— start INFORMATION SUPPLIED —

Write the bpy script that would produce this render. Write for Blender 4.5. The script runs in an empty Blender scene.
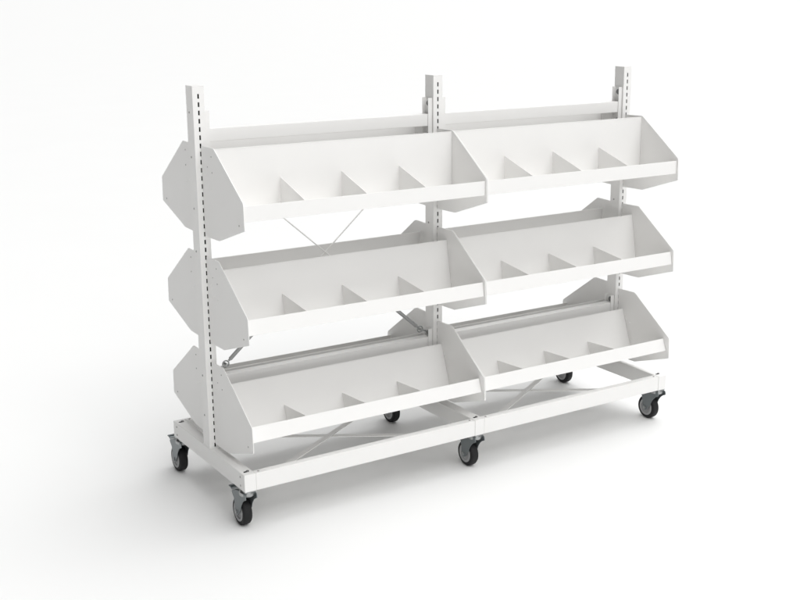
import bpy, bmesh, math
from mathutils import Vector, Matrix

scene = bpy.context.scene
col = scene.collection
FL = 0.0855            # measured heights are counted from this level
def Z(z): return z - FL

# ------------------------------------------------------------------ materials
def mat(name, rgb, rough=0.5, metal=0.0, spec=0.5, bump=0.0, bscale=900, var=0.0, vscale=6.0, coat=0.0):
    m = bpy.data.materials.new(name); m.use_nodes = True
    nt = m.node_tree; b = nt.nodes['Principled BSDF']
    b.inputs['Base Color'].default_value = (*rgb, 1)
    b.inputs['Roughness'].default_value = rough
    b.inputs['Metallic'].default_value = metal
    b.inputs['Specular IOR Level'].default_value = spec
    tc = nt.nodes.new('ShaderNodeTexCoord')
    if var:
        n = nt.nodes.new('ShaderNodeTexNoise'); n.inputs['Scale'].default_value = vscale
        n.inputs['Detail'].default_value = 5
        nt.links.new(tc.outputs['Object'], n.inputs['Vector'])
        mx = nt.nodes.new('ShaderNodeMix'); mx.data_type = 'RGBA'
        mx.inputs[6].default_value = (*[c*(1-var) for c in rgb], 1)
        mx.inputs[7].default_value = (*[min(1, c*(1+var)) for c in rgb], 1)
        nt.links.new(n.outputs['Fac'], mx.inputs[0])
        nt.links.new(mx.outputs[2], b.inputs['Base Color'])
        mr = nt.nodes.new('ShaderNodeMapRange')
        mr.inputs['To Min'].default_value = rough - .06; mr.inputs['To Max'].default_value = rough + .06
        nt.links.new(n.outputs['Fac'], mr.inputs['Value'])
        nt.links.new(mr.outputs['Result'], b.inputs['Roughness'])
    if bump:
        n2 = nt.nodes.new('ShaderNodeTexNoise'); n2.inputs['Scale'].default_value = bscale
        nt.links.new(tc.outputs['Object'], n2.inputs['Vector'])
        bp = nt.nodes.new('ShaderNodeBump'); bp.inputs['Strength'].default_value = bump
        bp.inputs['Distance'].default_value = 0.0006
        nt.links.new(n2.outputs['Fac'], bp.inputs['Height'])
        nt.links.new(bp.outputs['Normal'], b.inputs['Normal'])
    return m

WHITE = mat('white_powder_coat', (.885, .878, .864), .48, 0, .4, bump=.12, bscale=700, var=.012)
DARK = mat('painted_hollow_shade', (.006, .006, .006), .9, 0, .1)  # near-black colour painting the shade inside slots and holes
ZINC = mat('zinc_plated_steel', (.205, .225, .232), .38, .6, .5, var=.10, vscale=60)
ZINCL = mat('bright_zinc', (.40, .41, .41), .33, .9, .5, var=.06, vscale=80)
STEEL = mat('galvanised_steel', (.38, .385, .385), .38, .6, .5, var=.08, vscale=120)
RUBBER = mat('black_rubber', (.011, .011, .012), .62, 0, .35, bump=.2, bscale=500, var=.15, vscale=40)
HUB = mat('grey_plastic_hub', (.42, .42, .425), .5, 0, .4, var=.04, vscale=50)
SCREW = mat('steel_screw', (.22, .22, .22), .45, .6, .5, var=.08, vscale=200)
HEAD = mat('painted_screw_head', (.42, .41, .40), .5, .1, .4)
FLOOR = mat('white_studio_floor', (.897, .899, .893), .75, 0, .12, var=.008, vscale=1.2)

# ------------------------------------------------------------------ mesh helpers
def obj(name, bm, mats, parent=None, loc=None, bevel=0.0, smooth=False, seg=2):
    bmesh.ops.recalc_face_normals(bm, faces=bm.faces)
    me = bpy.data.meshes.new(name); bm.to_mesh(me); bm.free()
    for m in (mats if isinstance(mats, (list, tuple)) else [mats]): me.materials.append(m)
    o = bpy.data.objects.new(name, me); col.objects.link(o)
    if parent: o.parent = parent
    if loc: o.location = loc
    if bevel:
        md = o.modifiers.new('bevel', 'BEVEL'); md.width = bevel; md.segments = seg
        md.limit_method = 'ANGLE'; md.angle_limit = math.radians(40); md.harden_normals = False
    if smooth:
        for p in me.polygons: p.use_smooth = True
        me.set_sharp_from_angle(angle=math.radians(35))
    return o

def box(bm, x0, x1, y0, y1, z0, z1, mi=0):
    vs = [bm.verts.new((x, y, z)) for x in (x0, x1) for y in (y0, y1) for z in (z0, z1)]
    for f in ((0,1,3,2), (4,6,7,5), (0,4,5,1), (2,3,7,6), (0,2,6,4), (1,5,7,3)):
        fc = bm.faces.new([vs[i] for i in f]); fc.material_index = mi

def prism(bm, pts, a0, a1, axis='x', mi=0):
    """polygon pts extruded along an axis: x -> (y,z), y -> (x,z), z -> (x,y)"""
    def v(p, a):
        return {'x': (a, p[0], p[1]), 'y': (p[0], a, p[1]), 'z': (p[0], p[1], a)}[axis]
    A = [bm.verts.new(v(p, a0)) for p in pts]; B = [bm.verts.new(v(p, a1)) for p in pts]
    fs = [bm.faces.new(A), bm.faces.new(list(reversed(B)))]
    n = len(pts)
    for i in range(n):
        fs.append(bm.faces.new((A[i], B[i], B[(i+1) % n], A[(i+1) % n])))
    for f in fs: f.material_index = mi

def tube(bm, p0, p1, r, n=16, mi=0, r1=None, caps=True):
    p0, p1 = Vector(p0), Vector(p1); d = (p1 - p0).normalized()
    u = d.orthogonal().normalized(); w = d.cross(u); r1 = r if r1 is None else r1
    A = [bm.verts.new(p0 + (u*math.cos(t)+w*math.sin(t))*r) for t in [2*math.pi*i/n for i in range(n)]]
    B = [bm.verts.new(p1 + (u*math.cos(t)+w*math.sin(t))*r1) for t in [2*math.pi*i/n for i in range(n)]]
    fs = [bm.faces.new((A[i], A[(i+1) % n], B[(i+1) % n], B[i])) for i in range(n)]
    if caps: fs += [bm.faces.new(list(reversed(A))), bm.faces.new(B)]
    for f in fs: f.material_index = mi

def lathe_x(bm, prof, n=40, mi=0, cy=0, cz=0):
    """profile of (x, radius) spun about the x axis; a closed ring profile"""
    R = []
    for i in range(n):
        t = 2*math.pi*i/n
        R.append([bm.verts.new((x, cy + r*math.cos(t), cz + r*math.sin(t))) for x, r in prof])
    m = len(prof)
    for i in range(n):
        for j in range(m):
            f = bm.faces.new((R[i][j], R[i][(j+1) % m], R[(i+1) % n][(j+1) % m], R[(i+1) % n][j]))
            f.material_index = mi

def lathe_z(bm, prof, n=40):
    R = []
    for i in range(n):
        t = 2*math.pi*i/n
        R.append([bm.verts.new((r*math.cos(t), r*math.sin(t), z)) for r, z in prof])
    for i in range(n):
        for j in range(len(prof)-1):
            bm.faces.new((R[i][j], R[(i+1) % n][j], R[(i+1) % n][j+1], R[i][j+1]))
    bmesh.ops.remove_doubles(bm, verts=bm.verts, dist=1e-6)

def rounded(pts, rads, n=5):
    out = []; k = len(pts)
    for i, p in enumerate(pts):
        r = rads[i]
        if not r: out.append(Vector(p)); continue
        p = Vector(p); a = Vector(pts[i-1]) - p; b = Vector(pts[(i+1) % k]) - p
        ang = a.angle(b); d = min(r/math.tan(ang/2), a.length*.45, b.length*.45)
        a = p + a.normalized()*d; b = p + b.normalized()*d
        for j in range(n+1):
            t = j/n; out.append(a*(1-t)**2 + p*2*t*(1-t) + b*t*t)
    return out

def empty(name, parent=None, loc=(0, 0, 0)):
    o = bpy.data.objects.new(name, None); col.objects.link(o); o.location = loc
    o.empty_display_size = .1
    if parent: o.parent = parent
    return o

def copy_tree(o, parent, loc=None, rotz=None):
    c = o.copy(); col.objects.link(c); c.parent = parent
    if loc is not None: c.location = loc
    if rotz is not None: c.rotation_euler[2] = rotz
    for ch in [q for q in bpy.data.objects if q.parent == o and q != c]:
        copy_tree(ch, c)
    return c

# ------------------------------------------------------------------ floor
bm = bmesh.new()
bmesh.ops.create_circle(bm, cap_ends=True, segments=96, radius=900)
fl = obj('studio_floor', bm, FLOOR)
fl['kind'] = 'structure'

# ------------------------------------------------------------------ the trolley
T = empty('shelving_trolley')
T['label'] = 'long white steel double-sided book display trolley with six front trays, on black swivel casters'
T['category'] = 'trolley'

PW, PD = .0428, .0585       # upright
BW, BH, BD = .0448, .0655, .6655   # cross beam
ZB = Z(.304); H = Z(1.6386)
PANEL0 = Z(0)

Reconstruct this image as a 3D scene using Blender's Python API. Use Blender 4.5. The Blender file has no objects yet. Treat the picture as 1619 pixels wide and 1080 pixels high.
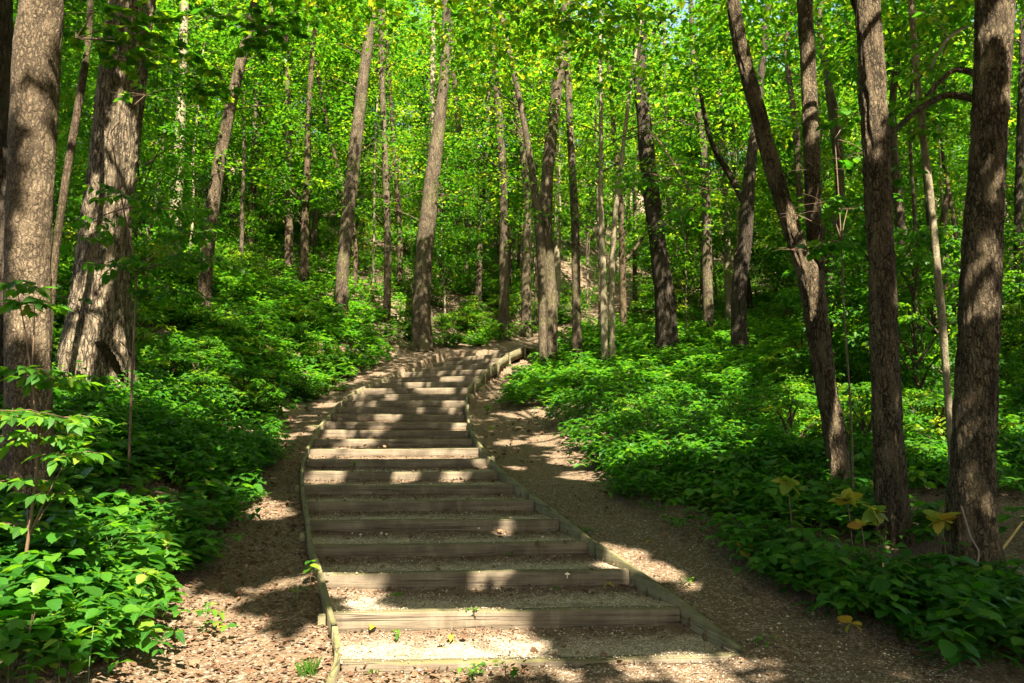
import bpy, math, random
import numpy as np
from mathutils import Vector, Matrix
rng = np.random.default_rng(7)
random.seed(7)
scene = bpy.context.scene
COL = scene.collection
R = math.radians

# ------------------------------------------------------------------ camera, sky, sun, exposure
F, CZ, PITCH = 1200.0, 1.65, R(7.25)
cam = bpy.data.objects.new('camera', bpy.data.cameras.new('camera'))
COL.objects.link(cam); scene.camera = cam
cam.location = (0, 0, CZ); cam.rotation_euler = (R(90) + PITCH, 0, 0)
cam.data.sensor_width = 36; cam.data.lens = F / 1619 * 36
cam.data.clip_start = 0.05; cam.data.clip_end = 600

SUN_AZ, SUN_EL = R(161), R(52)           # azimuth clockwise from +Y: behind the viewer, a little to the right
SUN = np.array([math.sin(SUN_AZ) * math.cos(SUN_EL), math.cos(SUN_AZ) * math.cos(SUN_EL), math.sin(SUN_EL)])
world = bpy.data.worlds.new('World'); scene.world = world; world.use_nodes = True
wn = world.node_tree
sky = wn.nodes.new('ShaderNodeTexSky'); sky.sky_type = 'NISHITA'; sky.sun_disc = False
sky.dust_density = 4.0; sky.ozone_density = .4; sky.sun_elevation = SUN_EL; sky.sun_rotation = SUN_AZ
wn.links.new(sky.outputs[0], wn.nodes['Background'].inputs[0])
wn.nodes['Background'].inputs[1].default_value = 0.08
sun = bpy.data.objects.new('sun', bpy.data.lights.new('sun', 'SUN')); COL.objects.link(sun)
sun.data.energy = 5.0; sun.data.angle = R(0.53); sun.data.color = (1.0, 0.92, 0.79)
sun.rotation_euler = Vector(SUN).to_track_quat('Z', 'Y').to_euler(); sun.location = (5, -5, 40)
scene.view_settings.view_transform = 'Standard'; scene.view_settings.look = 'None'
scene.view_settings.gamma = 1; scene.view_settings.use_curve_mapping = False
scene.view_settings.exposure = 2.7
scene.render.engine = 'CYCLES'
cy = scene.cycles
cy.max_bounces = 8; cy.diffuse_bounces = 4; cy.glossy_bounces = 1; cy.transmission_bounces = 5
cy.caustics_reflective = False; cy.caustics_refractive = False
cy.use_denoising = True
cy.sample_clamp_indirect = 6

# ------------------------------------------------------------------ numeric helpers
CT, ST = math.cos(PITCH), math.sin(PITCH)
def ray(px, py):
    u = 540 - py
    return np.array([px - 809.5, F * CT - u * ST, F * ST + u * CT]) / F
def at_y(px, py, y):
    d = ray(px, py); t = y / d[1]
    return np.array([d[0] * t, y, CZ + d[2] * t])
_tab = rng.random((64, 64, 64)).astype(np.float32)
def vnoise(p):                              # smooth value noise -1..1
    p = np.asarray(p, dtype=np.float64); i = np.floor(p).astype(int); f = p - i; f = f * f * (3 - 2 * f)
    r = 0
    for a in (0, 1):
        for b in (0, 1):
            for c in (0, 1):
                w = (f[..., 0] if a else 1 - f[..., 0]) * (f[..., 1] if b else 1 - f[..., 1]) * (f[..., 2] if c else 1 - f[..., 2])
                r = r + w * _tab[(i[..., 0] + a) & 63, (i[..., 1] + b) & 63, (i[..., 2] + c) & 63]
    return r * 2 - 1
def n2(x, y, s, seed=0.0):
    x, y = np.broadcast_arrays(np.asarray(x, float), np.asarray(y, float))
    return vnoise(np.stack([x * s + seed, y * s + seed * 1.7, np.full(x.shape, seed + .5)], -1))
def sstep(a, b, x):
    t = np.clip((np.asarray(x, float) - a) / (b - a), 0, 1); return t * t * (3 - 2 * t)

# ------------------------------------------------------------------ the stair line, measured from the noses in the photograph
NOSE = [(515,1065,1195,1012),(520,983,1080,945),(515,920,990,893),(505,873,920,853),(500,832,875,817),(495,800,835,785),
        (486,777,808,761),(484,751,784,738),(484,730,770,720),(490,712,757,704),(494,695,751,688),(505,680,743,674),
        (513,669,741,662),(525,658,737,650.5),(529,648.5,738,642),(545,638,738,632),(557,630,739,625),(573,623,743,615.5),
        (602,607,753,604),(623,594,762,589),(648,585,772,582),(665,578,787,575),(690,570,797,568),(715,563,812,561),(735,557,830,554)]
W = 2.75
idx = np.arange(len(NOSE))
wpx = np.array([n[2] - n[0] for n in NOSE], float)
dep = F * W / wpx
dep = np.polyval(np.polyfit(idx[:18], dep[:18], 2), idx)
dep[18:] = dep[17] + .80 * (idx[18:] - 17)
DEP = dep
midx = np.array([(n[0] + n[2]) / 2 for n in NOSE]); midy = np.array([(n[1] + n[3]) / 2 for n in NOSE])
CEN = np.array([at_y(midx[i], midy[i], DEP[i]) for i in idx])
zz = np.polyval(np.polyfit(idx, CEN[:, 2], 4), idx)
CEN[:, 2] = zz
for i in range(19, len(NOSE)):               # the left ends are hidden there: keep the right ends on the rail
    pass
NS = len(NOSE)
tan = np.gradient(CEN[:, :2], axis=0); tan /= np.linalg.norm(tan, axis=1)[:, None]
for _ in range(2):
    tan[1:-1] = (tan[:-2] + 2 * tan[1:-1] + tan[2:]) / 4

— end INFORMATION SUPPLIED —

TASK TO COMPLETE: Output exactly the span of lines from the top of the listing through the line holding "def Z(z): return z - FL", and leave every picture out.

RESULT:
Write the bpy script that would produce this render. Write for Blender 4.5. The script runs in an empty Blender scene.
import bpy, bmesh, math
from mathutils import Vector, Matrix

scene = bpy.context.scene
col = scene.collection
FL = 0.0855            # measured heights are counted from this level
def Z(z): return z - FL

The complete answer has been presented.